First, ignoring all flushes (we do not need to distinguish between flushes and straight flushes), we will consider each of the other hand ranks that can be concurrent with a straight:
- No Pair
- One Pair
- Two Pair
- Three-of-a-Kind
With no pair, we can have a $7$-card straight ($8$ possible), a $6$-card straight with disjoint rank for the $7$th card ($47$ possible), or a $5$-card straight with distinct disjoint ranks for the $6$th and $7$th card ($162$ possible). In total we have $8+47+162=\color{blue}{217}$ possible $7$-card hands that contain a straight and no pair. For each of these, there are $4^7=16384$ ways to choose the suits. Counting the number of flushes, we find $1$ way to have $7$ cards in suit, $\binom76\cdot3=21$ ways to have $6$ cards in suit, and $\binom75\cdot3^2=189$ ways to have $5$ cards in suit, for a total of $211\cdot4=844$ flushes. This leaves $16384-844=\color{blue}{15540}$ non-flushes.
$$15540\times217=3372180\text{ straights with no pair}$$
With one pair, we can have a $6$-card straight (9 possible) or a $5$-card straight with a disjoint rank for the $6$th card (62 possible). For each, there are $6$ choices for the paired card, for a total of $71\cdot6=\color{blue}{426}$ possible $7$-card hands that contain a straight and one pair. For each of these, there are $\binom42\cdot4^5=6144$ ways to choose the suits. Counting the number of flushes, we find $3$ ways to have $6$ cards in suit and $3+\binom54\cdot3^2=48$ ways to have $5$ cards in suit, for a total of $51\cdot4=204$ flushes. This leaves $6144-204=\color{blue}{5940}$ non-flushes.
$$5940\times426=2530440\text{ straights with one pair}$$
With two pairs, we can only have a $5$-card straight (10 possible) with $2$ of the cards paired. There are a total of $10\cdot\binom52=\color{blue}{100}$ possible $7$-card hands that contain a straight and two pairs. For each of these, there are $\binom42^2\cdot4^3=2304$ ways to choose the suits.

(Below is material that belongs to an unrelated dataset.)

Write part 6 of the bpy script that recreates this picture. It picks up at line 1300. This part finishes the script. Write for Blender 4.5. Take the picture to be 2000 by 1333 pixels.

Counting the flushes, there are $3^2=9$ ways to choose the second suits for the paired cards, for a total of $36$ flushes. This leaves $2304-36=\color{blue}{2268}$ non-flushes.
$$2268\times100=226800\text{ straights with two pairs}$$
With three-of-a-kind, we can only have a $5$-card straight (10 possible) with one of the ranks repeated on the $6$th and $7$th card. There are a total of $10\cdot5=\color{blue}{50}$ possible $7$-card hands that contain a straight and two pairs. For each of these, there are $4^5=1024$ ways to choose the suits. Counting the flushes, for each suit there are $3$ ways to choose the missing suit for the set, for a total of $12$ flushes. This leaves $1024-12=\color{blue}{1012}$ non-flushes.
$$1012\times50=50600\text{ straights with three-of-a-kind}$$
Finally, adding these together give the total:
$$\begin{array}{r}3372180\\2530440\\226800\\+\quad50600\\\hline6180020\end{array}$$
Best Answer
First we count the number of hands with three of a kind, no four of a kind, and no other pair. There are $13$ ways to pick the three of a kind, $4$ ways to pick the three cards of that kind, $48$ acceptable cards for the first odd card, then $44,40,36$ for the following ones, but we have to divide by $4!=24$ for the orders of picking the four odd cards. That gives $$13\cdot 4 \cdot 48 \cdot 44 \cdot 40 \cdot 36/24=6,589,440$$ hands with three of a kind and no full house or four of a kind. Note this is not many more than the Wikipedia result. We now need to deduct the number of hands that have a straight or flush.
The flushes are reasonably easy. Again there are $13\cdot 4$ ways to get the three of a kind. Then there are $3$ ways to choose the suit of the flush and ${12 \choose 4}=495$ ways to select the other cards for a total of $77,220$ hands with three of a kind and a flush (which includes the straight flushes).
For straights we will start with the straight. The Wikipedia page shows (assuming that ace low straights count) there are $10,240$ ways to choose the five cards of a straight including straight flushes. Then there are $5$ ways to pick which card will have the three of a kind and $3$ ways to pick the two other cards, but we have to divide by $3$ for which of the three of a kind was part of the original straight so $10,240\cdot 5 \cdot 3/3=51,200$ hands to deduct.
We have deducted the straight flush hands twice, once for the straight and once for the flush. We need to add them in once. There are $40$ straight flushes, $5$ ways to pick the rank that has three of a kind, and $3$ ways to pick the missing suit for $600$
This winds up with $6,589,440-77,220-51,200+600=6,461,620$ hands with three of a kind and nothing higher, in agreement with the Wikipedia page.